▶ _DATA BLOCK_:

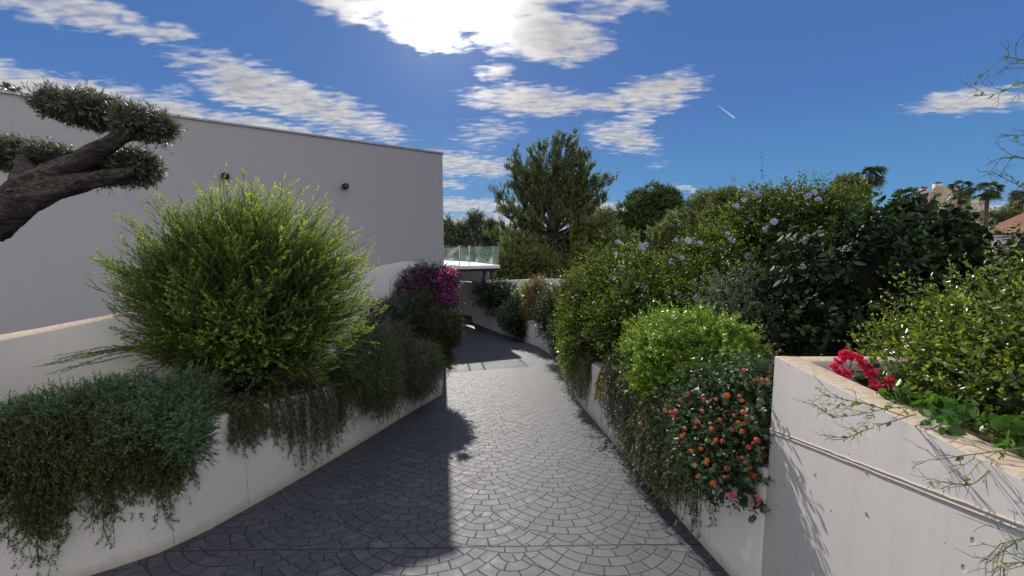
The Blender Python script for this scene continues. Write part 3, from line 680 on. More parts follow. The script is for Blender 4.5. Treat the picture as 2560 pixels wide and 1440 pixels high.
def leaves_on(mb, rng, paths, k, L, Wd, ang=55, s0=.1, tip0=.75, tipw=1.0, six=False, upb=0.0, rbase=None, droop=0.0, lv=.3):
    Pn, Tn, s = sample(rng, paths, k, s0)
    pp = perp(rng, Tn); a = np.radians(ang)*rng.uniform(.6, 1.25, len(Pn))[:, None]
    D = nrm(Tn*np.cos(a)+pp*np.sin(a)+np.array([0, 0, upb])); N = nrm(pp*np.cos(a)-Tn*np.sin(a)+rng.normal(size=(len(Pn), 3))*.35+np.array([0, 0, .3]))
    r = rng.random(len(Pn))
    if rbase is not None: r = np.clip(.45*r+.55*np.repeat(rbase, k), 0, 1)
    tip = np.clip((s-tip0)/(1-tip0+1e-6), 0, 1)*tipw*rng.uniform(.3, 1, len(Pn))
    sz = rng.uniform(1-lv, 1+lv, len(Pn))*(1-.35*np.clip((s-.8)/.2, 0, 1))
    mb.leaves(Pn, D, N, L*sz, Wd*sz, r, tip, six=six, droop=droop)
    return mb
def lump(d, seed, k=3.0, amp=.15):
    r = np.random.default_rng(seed); o = np.zeros(len(d))
    for i in range(5):
        kk = r.normal(size=3)*k*(1+.5*i); o += np.sin(d@kk+r.uniform(0, 6))/(1+.5*i)
    return 1+amp*o/1.6
class Blob:
    """an ellipsoid of foliage seen at px,py with radii in px at distance t; dep = radius in depth (m)"""
    def __init__(s, px, py, rpx, rpz, t, dep=None):
        s.c = P(px, py, t); u, w = abs(px-1280)/1000, abs(py-630)/1000     # seen obliquely a deep mass looks wider than it is
        rx, rz_, dp = rpx*t/1000, rpz*t/1000, (dep if dep else rpx*t/1000*.8)
        if u > .3: dp = min(dp, .75*rx/u)
        if w > .3: dp = min(dp, .85*rz_/w)
        s.r = np.array([math.sqrt(rx*rx-(u*dp)**2) if u > .3 else rx, dp, math.sqrt(rz_*rz_-(w*dp)**2) if w > .3 else rz_])
def shrub(rng, blobs, dens, tl, seed=0, lo=.55, hi=.97, out=1.0, upw=.25, rnd=.5, front=True, amp=.16, wamp=0.0, wk=3.0):
    """twig bases and directions scattered through the shells of the blobs; dens = twigs per m2"""
    Bs, Ds, Rb = [], [], []
    for bi_, bb in enumerate(blobs):
        a, b_, c = bb.r; area = 4*math.pi*(((a*b_)**1.6+(a*c)**1.6+(b_*c)**1.6)/3)**(1/1.6)
        n = max(8, int(area*dens)); d = rdir(rng, n)
        if front:      # fewer on the side nobody will see
            keep = (d@nrm(bb.c) < .45) | (rng.random(n) < .3); d = d[keep]; n = len(d)
        rad = rng.uniform(lo, hi, n)**.8*lump(d, seed+bi_, 3.5, amp)
        if wamp: rad = rad*lump((bb.c+d*bb.r)*wk, 77, 1.0, wamp)
        nrmv = nrm(d/bb.r)
        Bs.append(bb.c+d*bb.r*rad[:, None]); Ds.append(nrm(nrmv*out+np.array([0, 0, upw])+rng.normal(size=(n, 3))*rnd))
        ph = np.sin(d@np.array([9.1, 3.3, 7.7])*1.3+bi_)*.5+.5
        Rb.append(np.clip(.5*ph+.5*rng.random(n), 0, 1))
    return np.vstack(Bs), np.vstack(Ds), np.concatenate(Rb)
def core(mb, blobs, f=.62, seed=1):
    for i, bb in enumerate(blobs):
        n1, n2 = 14, 9; th = np.linspace(0, 2*math.pi, n1+1)[:-1]; ph = np.linspace(.15, math.pi-.15, n2)
        Tm, Pm = np.meshgrid(th, ph); d = np.stack([np.cos(Tm)*np.sin(Pm), np.sin(Tm)*np.sin(Pm), np.cos(Pm)], -1).reshape(-1, 3)
        V = bb.c+d*bb.r*f*lump(d, seed+i, 4, .25)[:, None]
        q_ = np.arange(n2-1)[:, None]*n1; j = np.arange(n1)[None]; j2 = (j+1) % n1
        mb.add(V, np.stack([q_+j, q_+n1+j, q_+n1+j2, q_+j2], -1).reshape(-1, 4), .05)
    return mb
def stems(blobs_or_pts, root, rng, n, r0=.02, bend=.3):
    """a few woody stems from the root to points of the crown"""
    out = []
    for i in range(n):
        tgt = blobs_or_pts[i % len(blobs_or_pts)]
        e_ = tgt if isinstance(tgt, np.ndarray) else tgt.c + rdir(rng, 1)[0]*tgt.r*.55
        s_ = root+rng.normal(size=3)*np.array([.08, .08, .0])
        mid = (s_+e_)/2 + rng.normal(size=3)*np.linalg.norm(e_-s_)*.08+np.array([0, 0, bend*.2])
        tt = np.linspace(0, 1, 9)[:, None]; out.append((1-tt)**2*s_+2*tt*(1-tt)*mid+tt**2*e_)
    return np.array(out)

def make_shrub(name, label, blobs, root, lm, *, dens=500, tl=.18, k=9, L=.03, Wd=.014, ang=55, g=0.0, seed=1, tipw=1.0, tip0=.7, six=False,
               cat='shrub', group=None, out=1.0, upw=.25, rnd=.5, nst=7, r0=.015, lo=.55, hi=.97, corem=True, extra=None, cf=.62, droop=0.0, bark_=None, front=True, amp=.16, wamp=.12, wk=4.0, tv=.5):
    rng = np.random.default_rng(seed); root = np.asarray(root, float)
    e_ = empty(name, root, label, cat, group)
    mb = MB()
    if corem: core(mb, blobs, cf, seed)
    B_, D_, Rb = shrub(rng, blobs, dens, tl, seed, lo, hi, out, upw, rnd, front, amp, wamp, wk)
    paths = grow(rng, B_, D_, tl*(rng.uniform(.5, 1.3, len(B_))+tv*rng.random(len(B_))**4*1.6), 3, g, .10)
    leaves_on(mb, rng, paths, k, L, Wd, ang, .05, tip0, tipw, six, rbase=Rb, droop=droop)
    if extra is not None: extra(mb, rng)
    mb.build('foliage', lm, e_)
    sm = MB(); sm.tubes(stems(blobs, root, rng, nst), r0, r0*.35, 5); 
    sel = rng.random(len(paths)) < .5
    sm.tubes(paths[sel], .0022 if tl < .5 else .01, .001 if tl < .5 else .004, 3)
    sm.build('stems', bark_ or M['bark_s'], e_, attrs=False)
    return e_, rng, B_, D_

def flower_mesh(name, mat_, rng, n, R, pet, fl=5, dome=.7, pw=None):
    """a head of n small five-petalled florets over a dome of radius R"""
    mb = MB(); d = rdir(rng, n); d[:, 2] = np.abs(d[:, 2])*dome+.12; d = nrm(d)
    c = d*R
    pw = pw or pet*.8
    for i in range(n):
        a = perp(rng, d[i:i+1])[0]; b_ = np.cross(d[i], a); th = np.arange(fl)*2*math.pi/fl
        Dp = np.array([a*math.cos(x)+b_*math.sin(x)+d[i]*.25 for x in th]); Dp = nrm(Dp)
        Np = np.repeat(d[i][None], fl, 0)
        mb.leaves(np.repeat(c[i][None], fl, 0), Dp, Np, pet, pw, rng.random()*.9, .8 if rng.random() < .25 else 0.0, fold=-.1)
    o = mb.build(name, mat_); me = o.data; bpy.data.objects.remove(o); return me
def put(me, name, pos, nrmv, parent, rng, sc=1.0, lab=None):
    o = bpy.data.objects.new(name, me); COL.objects.link(o); o.parent = parent
    pos = np.asarray(pos)-np.array(parent.location)
    o.location = pos.tolist(); qd = Vector([float(x) for x in nrmv]).to_track_quat('Z', 'Y')
    o.rotation_euler = qd.to_euler(); o.scale = [sc*rng.uniform(.8, 1.2)]*3
    return o

#PLANTS
# ------------------------------------------------------------------ plants of the left bed
def on_path(path, px):
    m = (px-1280)/1000/.985; p = np.asarray(path)
    f = p[:, 0]-m*p[:, 1]
    for i in range(len(p)-1):
        if f[i]*f[i+1] <= 0 and p[i, 1] > 0 and f[i] != f[i+1]:
            w = f[i]/(f[i]-f[i+1]); d = p[i+1]-p[i]; return p[i]*(1-w)+p[i+1]*w, d/np.linalg.norm(d)
    return None, None
def zat(py, y):
    """height of a point seen at row py when it stands y metres ahead"""
    v = (py-720)/FPX; return -y*(v*CP+SP)/(CP-v*SP)
def trailing(name, label, path, side, ztop, prof, n, lm, *, seed=1, tw=.10, k=10, L=.02, Wd=.006, per=12, out=.16, tipw=1.0, ang=55, inset=.25, rise=.12, cat='shrub', group=None, root=None, sag=1.0, top=True, wander=.16, stw=.5, tip0=.6, twg=.12):
    """strands that root behind the wall top, lean over it and hang down its face"""
    rng = np.random.default_rng(seed)
    pxs = np.array([p_[0] for p_ in prof], float); pys = np.array([p_[1] for p_ in prof], float)
    B_, D_, Ln = [], [], []
    for i in range(n):
        px = rng.uniform(pxs[0], pxs[-1]); q_, d = on_path(path, px)
        if q_ is None: continue
        nrm2 = np.array([d[1], -d[0]])*side           # towards the driveway
        zt = float(ztop(q_[1])); bot = np.interp(px, pxs, pys); zb = zat(bot, q_[1]-.1)
        hang = max(.05, (zt-zb))*sag*rng.uniform(.25, 1.0)**.55
        ins = rng.uniform(.0, inset)
        s_ = np.array([*(q_-nrm2*ins), zt+.02+rise*rng.random()])
        B_.append(s_); D_.append(np.array([*(nrm2*rng.uniform(.5, 1.1)+d*rng.normal()*.35), rng.uniform(.1, .6)])); Ln.append(hang+ins+out*rng.uniform(.4, 1.3)+.08)
    B_ = np.array(B_); D_ = nrm(np.array(D_)); Ln = np.array(Ln)
    nseg = 10
    # short strands need a stronger turn per step; keep the crest near the wall
    pts = [B_]; D = D_.copy()
    for i in range(nseg):
        g = np.clip(.16/Ln*3.2, .18, .9)[:, None]*(Ln/nseg/.06).clip(.6, 3)[:, None]
        D = nrm(D+np.array([0, 0, -1.0])*g+rng.normal(size=D.shape)*wander); pts.append(pts[-1]+D*(Ln/nseg)[:, None])
    paths = np.stack(pts, 1)
    if root is None: root = B_.mean(0)*[1, 1, 1]-np.array([0, 0, .05])
    e_ = empty(name, root, label, cat, group)
    per = int(per*1.25); L *= 1.15; Wd *= 1.4
    Pn, Tn, s = sample(rng, paths, per, .02)
    pp = perp(rng, Tn); Dt = nrm(Tn*.75+pp*.75+np.array([0, 0, -twg]))
    tp = grow(rng, Pn, Dt, tw*rng.uniform(.4, 1.4, len(Pn)), 3, .08, .12)
    rb = np.clip(.5+.5*np.sin(np.repeat(B_[:, 0]*9+B_[:, 1]*7, per)+s*5)*.8+rng.normal(0, .15, len(s)), 0, 1)
    mb = MB(); leaves_on(mb, rng, tp, k, L, Wd, ang, .05, tip0, tipw, rbase=rb)
    mb.build('foliage', lm, e_)
    sm = MB().tubes(paths, .0045, .0015, 3); sm.tubes(tp[rng.random(len(tp)) < stw], .0016, .0008, 3)
    sm.build('stems', M['bark_s'], e_, attrs=False)
    return e_, rng, paths
lz = lambda y: ltop(y)-.02
rz = lambda y: rtop(y)-.02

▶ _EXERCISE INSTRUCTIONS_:
Count the lines above in which the word "from" appears, then state only that count.

▶ _SOLUTION TO THIS PROBLEM_:
2